29:08 In Dark Souls 1 if you get sucked into the Painted World you can´t teleport, you have to traverse the area. When you are killed the first time by Seath you are also sent to a prison and can´t teleport.
Takezo Kimura True, but the difference is that the painting is a player choice, and getting defeated by Seath is just a normal part of playing through the game, though you can leave his boss room and progress that way as well. Getting kidnapped by the Snatchers is almost like punishment for not being able to kill them. If you are caught, you then have to fight your way out of Yahar'gul in order to progress. This is an area you're not intended to go to until a bit later, and you may not be ready for what you see there, whereas you're expected to be able to get through the Archives as a natural progression.

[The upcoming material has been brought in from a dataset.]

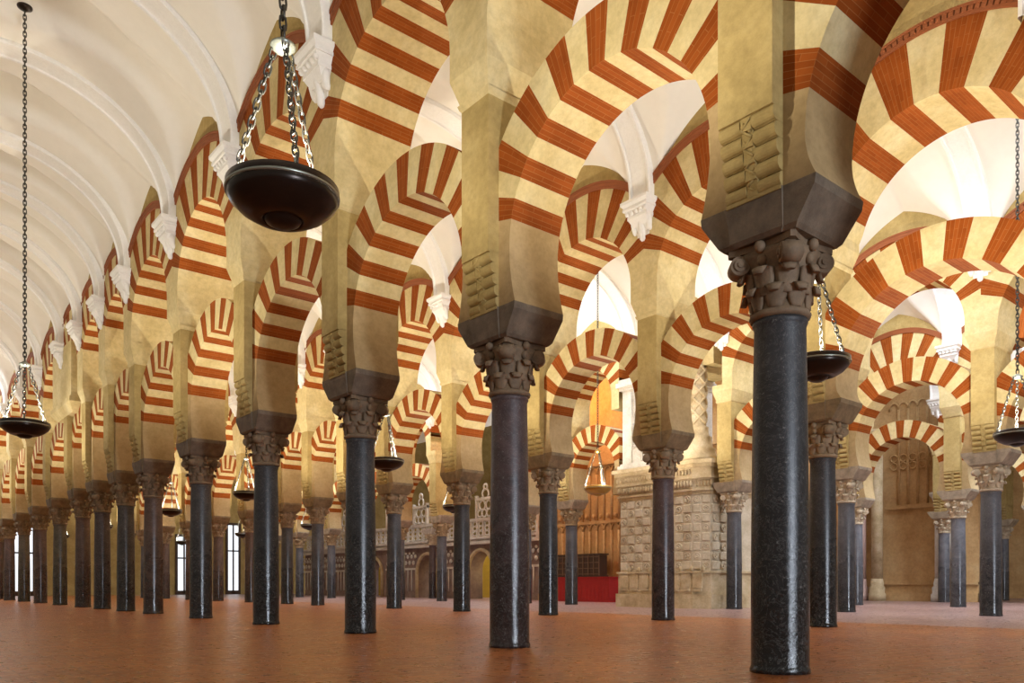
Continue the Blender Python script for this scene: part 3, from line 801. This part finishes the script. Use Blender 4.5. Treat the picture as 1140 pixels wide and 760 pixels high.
# wall right of the carved pier, seen between the columns
wl=MB(); wl.box(0,.6,14.4,21.2,0,13)
for k in range(14):
    y=14.6+k*.5
    wl.cyl((-.05,y,.9),(-.05,y,3.8),.06,8); 
    for j in range(6): wl.ball((-.03,y+.25,1.2+j*.45),.07,.13,.13,8,5)
for z0,z1,d in ((0,.25,.15),(.75,.9,.12),(3.8,4.0,.16),(6.5,6.7,.14)): wl.box(-d,.1,14.4,21.2,z0,z1)
structure(wl.build('wall_transept',[M['wallstone']],None,(27.6,0,0)))
# bench at the foot of it
b=MB(); b.box(-.7,-.2,16.2,18.8,.38,.45); b.box(-.25,-.18,16.2,18.8,.45,1.0)
for y in (16.2,17.45,18.72): b.box(-.68,-.2,y,y+.08,0,.38)
tag(b.build('bench',[M['darkwood']],None,(27.4,0,0)),'dark wooden bench against the carved wall behind the grey column','bench')

# gothic tracery wall with clustered shafts (right background)
wl=MB(); XG=35.6
wl.box(0,.8,12.9,20.0,0,13)
wl.box(-.12,.1,12.9,17.2,0,.35); wl.box(-.1,.1,12.9,17.2,.72,.82); wl.box(-.16,.1,14.35,16.55,4.02,4.2)
y=14.5
while y<16.5:
    wl.tube([(-.05,y,4.2),(-.05,y,8.4)],.055,8)
    P=[(-.05,y+.2-.2*math.cos(PI*q/6),8.4+.3*math.sin(PI*q/6)) for q in range(7)]; wl.tube(P,.045,6)
    for zz in (5.9,6.25): wl.tube([(-.05,y+.2+.16*math.cos(2*PI*q/8),zz+.16*math.sin(2*PI*q/8)) for q in range(8)],.04,6,0,True)
    y+=.4
structure(wl.build('wall_gothic',[M['wallstone']],None,(XG,0,0)))
def half_shaft(y,r,ztop,label,name,m,x=None,hasbase=True,fig=False):
    x=XG-.13-r*1.5 if x is None else x
    t=empty(name,(x,y,0),label,'pilaster')
    b=MB(); b.lathe([(r*1.5,0),(r*1.5,.3),(r*1.3,.36),(r*1.35,.6),(r*1.12,.66),(r*1.16,.76),(r,.98)],20); b.build('base',[m],t)
    b=MB(); b.lathe([(r,.95),(r,ztop)],20); b.build('shaft',[m],t)
    b=MB(); b.lathe([(r,ztop-.02),(r*1.2,ztop),(r*1.1,ztop+.05),(r*1.3,ztop+.3),(r*1.7,ztop+.45),(r*1.7,ztop+.55)],20); b.build('capital',[m],t)
    if fig:
        b=MB(); b.lathe([(r*1.1,ztop+.55),(r*1.3,ztop+.75),(r*1.0,ztop+1.2),(r*1.15,ztop+1.5),(r*.5,ztop+1.65),(r*.62,ztop+1.8),(r*.2,ztop+1.98)],14); b.build('statue',[m],t)
    return t
half_shaft(14.05,.30,4.0,'thick pale round pilaster with bulbous base right of the gothic tracery panel','pilaster',M['palestone'])
half_shaft(16.85,.24,7.0,'pale square-based pilaster left of the gothic tracery panel','pilaster',M['carved'])
half_shaft(17.55,.20,4.6,'slender pink marble shaft topped by a small statue, left of the gothic wall','pilaster',plain('pink_marble',(.50,.33,.28),.5),XG-.5,True,True)
o=make_column(24.0,35.4,'slim dark column standing against the choir screen beside its doorway',None,PURP,CAPL,(.6,.55,.48),.85)
for x,y,lb in ((41.0,13.79,'grey marble column near the right edge, behind the dark column of the third arcade'),):
    make_column(x,y,lb,'far right columns',PALE,CAPL,(.5,.42,.3)); make_pier(x,y,'ochre pier above the far grey column near the right edge','far right piers')

# ------------------------------------------------------------------ camera
cam=bpy.data.cameras.new('camera'); co=bpy.data.objects.new('camera',cam); C.objects.link(co)
co.location=(0,0,.70); co.rotation_euler=(PI/2,0,-math.atan2(742,890)); cam.sensor_width=36; cam.lens=890/1140*36
cam.shift_y=(651-380)/1140; cam.clip_end=300
bpy.context.scene.camera=co

# ------------------------------------------------------------------ light
def pt(name,loc,e,col,r=.15):
    l=bpy.data.lights.new(name,'POINT'); l.energy=e; l.color=col; l.shadow_soft_size=r
    o=bpy.data.objects.new(name,l); C.objects.link(o); o.location=loc; return o
def area(name,loc,to,sx,sy,e,col):
    l=bpy.data.lights.new(name,'AREA'); l.shape='RECTANGLE'; l.size=sx; l.size_y=sy; l.energy=e; l.color=col
    o=bpy.data.objects.new(name,l); C.objects.link(o); o.location=loc
    o.rotation_euler=(Vector(to)-Vector(loc)).to_track_quat('-Z','Y').to_euler(); return o
WARM=(1,.93,.78)
for (x,y,_) in LAMPS: pt('lamp_light',(x,y,3.40),760 if x<5 else 900,WARM,.07)
COOL=(.78,.87,1.0)
area('choir_daylight',(25.0,20,10.5),(19.9,19.5,5),5,5,700,COOL)
area('nave_daylight',(NBC,8,10.3),(NBC,8,0),2.5,14,650,COOL)
area('nave_daylight',(NBC+.6,19,10.1),(19.4,18.3,6),2,3,230,COOL)
area('aisle_daylight',(23.6,7,10.3),(23.6,7,0),3,10,1300,COOL)
area('transept_daylight',(31,9,10.3),(32,12,0),3,9,2000,COOL)
area('choir_daylight',(27.5,36,14),(26,36,0),6,20,3000,COOL)
area('far_daylight',(NZ,44,10.2),(NZ,44,0),2.5,14,900,COOL)
area('far_daylight',(NBC,34,10.3),(NBC,34,0),3,14,900,COOL)
area('door_daylight',(2.6,-18,3.3),(7,4,1.5),1.7,6,2600,COOL)
pt('choir_lamp',(22.6,24,8.6),500,(1,.40,.09),.3)
pt('choir_lamp',(26.6,32,2.4),120,(1,.8,.35),.2)
W=bpy.data.worlds.new('world'); bpy.context.scene.world=W; W.use_nodes=True
bg=W.node_tree.nodes['Background']; bg.inputs[0].default_value=(1,.88,.70,1); bg.inputs[1].default_value=.25
sc=bpy.context.scene
sc.view_settings.view_transform='Standard'; sc.view_settings.look='None'; sc.view_settings.gamma=1; sc.view_settings.use_curve_mapping=False
sc.view_settings.exposure=0.0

Except that it's laughably easy to get to the lantern. You don't even have to fight a single enemy along the way
Takezo Kimura as for seath, yes that is the belly of the wail. but the painted world is a far different meaning as you don't have to fight Priscilla and this part of the myth isn't meant to make you feel weak or kill you.
Yeah but in a blind play through the player would have no idea where the lantern is and could possibly be wandering around for quite a bit before finding it.
trequor Exactly, people seem to forget how quickly the fear subsides when you find a lantern within 1 minute of getting there.
bloodborne is one of my favorite games, with its depths of human cruelty and idiocy brought to the forefront, with nothing but consequences when ambition is left unchecked and morals thrown to the wind. this game, and this video, has been an incredible journey (heh) and i can say without a doubt that it was very enjoyable to hear your commentary on the bits and pieces of the game.